L’Onu ha scelto: per il momento, la crisi libica verrà affrontata ancora seguendo la linea occidentale, basata su una soluzione politica. Si può riassumere così quanto deciso ieri dal Consiglio di sicurezza (qui il comunicato ufficiale diramato al termine dell’incontro), al quale ha preso parte anche il rappresentante dell’Onu per la crisi libica, Bernardino Leon, collegato in videoconferenza.
Non è passata, invece, l’idea di un intervento militare sostenuta dal Cairo, che con la sua aviazione ha prima bombardato le postazioni in Libia dello Stato Islamico, dopo la decapitazione di 21 copti egiziani.
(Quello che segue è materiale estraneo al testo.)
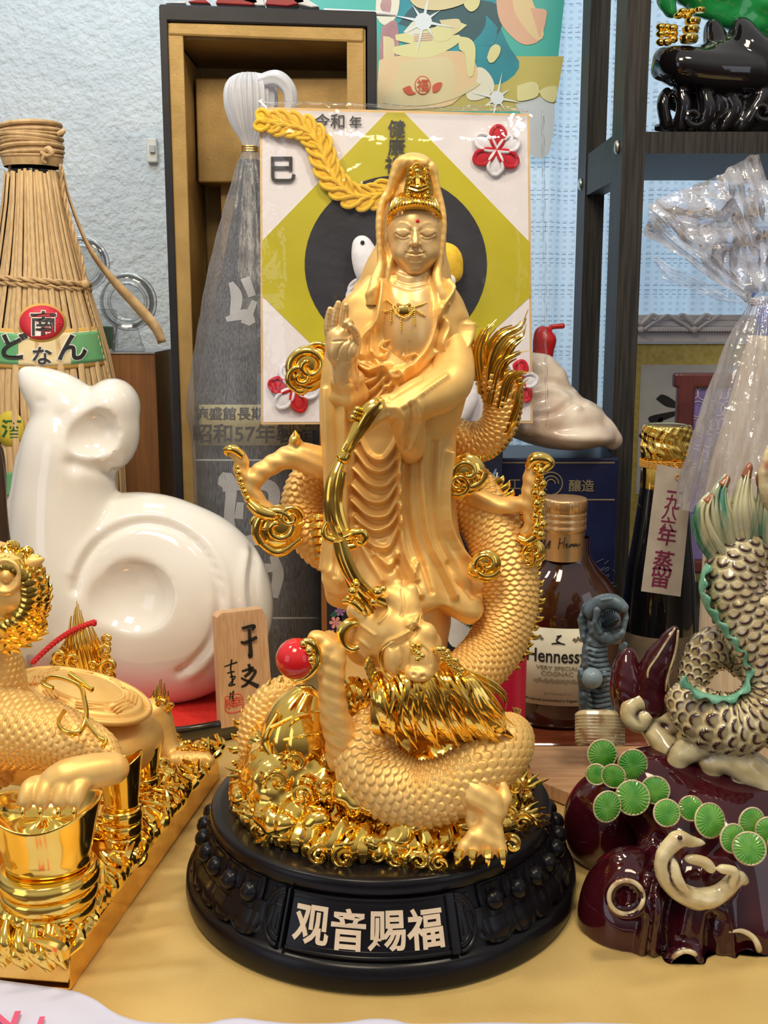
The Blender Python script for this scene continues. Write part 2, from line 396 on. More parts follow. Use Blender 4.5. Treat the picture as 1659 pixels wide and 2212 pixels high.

Dunque, come emerge dal comunicato ufficiale, non sono state adottate risoluzioni e l’Italia non è citata.
LE RICHIESTE EGIZIANE
All’Onu il governo egiziano ha anche chiesto che venga imposto un blocco navale lungo le coste delle area dove sono presenti i gruppi affiliati all’Is, Derna in primo luogo, e revocato l’embargo sulle armi per il governo libico riconosciuto dalla comunità internazionale, quello di Tobruk, perché possa avere maggiori chance di imporsi sia sui terroristi, sia su quello parallelo, insediatosi a Tripoli.
LA POSIZIONE DELL’ITALIA
Roma, attraverso il proprio rappresentante al Consiglio, Sebastiano Cardi, ha ribadito invece che l’Italia, preoccupata per quanto accade a pochi chilometri dalle proprie coste e dal rischio jihadista, è pronta ad assumere un ruolo guida nell’iniziativa Onu. “Siamo pronti a contribuire al monitoraggio di un cessate il fuoco e al mantenimento della pace, pronti a lavorare all’ addestramento delle forze armate in una cornice di integrazione delle milizie in un esercito regolare e per la riabilitazione delle infrastrutture”. “Il tempo non è infinito, e rischia di scadere presto, pregiudicando i fragili risultati raggiunti” dalla mediazione Onu sostenuta dall’Italia, aveva già affermato il ministro degli Esteri Paolo Gentiloni.